A Mercedes W124 is a totally logical purchase and there are a fair number of them out there, even if just about all of them have mileage with six-digit figures. Part of that just proves that this generation of E-Class is on one of the best platforms to come out of Stuttgart.

And with a diesel engine, it could go on for decades and decades of loving abuse. On the face of it, there's nothing too special about this 1987 300D, but consider most of the W124 wagons that came to the US between the mid-1980s and mid-1990s were powered by gas engines, this 3.0-liter non-turbo diesel six is a fairly rare bird – and I presume a slow one until that diesel reaches speed.
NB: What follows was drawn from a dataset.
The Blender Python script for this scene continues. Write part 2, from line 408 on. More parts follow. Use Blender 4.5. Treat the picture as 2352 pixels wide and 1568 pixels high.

This is a German import, complete with steel wheels instead of the alloys we'd have received in the US, cloth upholstery with a pretty gloomy print, manual windows and a manual transmission. The latter is really important because I can't seem to remember Mercedes every offering a stick-shift hauler in this country.


W124 Mercs came in some of the most interesting varieties and the wagon is probably tied with the coupe and the 500E that have intrigued me the most. It's refined even by today's standards, relatively compact on the outside and one of the most spacious load luggers on the inside. And it's just built perfectly. Though this auction has ended, we can still dream about it.

By comparison, then, this 1983 Volvo 240 Turbo Wagon is rather ordinary. This is THE turbo brick right here, with styling about as sexy as an upright freezer. But this car is especially cool because of its of its turbocharged four-cylinder with about 150 horsepower going through a four-speed manual transmission.


That powertrain in what shares a lot of practical properties with an Ikea bookcase makes for an entertaining combo. This particular turbowagon has had a few suspension and engine modifications so it doesn't handle quite like Noah's ark, either.


OK, so as durable as the Volvo is it doesn't have quite the vault-like feel of the Merc and it's clearly an offbeat choice. But for my money, this old 240 is a better buy than an imported Mercedes estate that's devoid of most of the luxury features the US models would have had. Maybe if it were up against a turbodiesel, it would be different. And there's something about a 240 Turbo that gets me all tingly, wagon or not. That Mercedes is a buy for a W124 fan maybe, but in a totally predictable move I'll take the Swedish iron.

What's it gonna be today, sports fans? Sauerkraut or Swedish meatballs? You decide!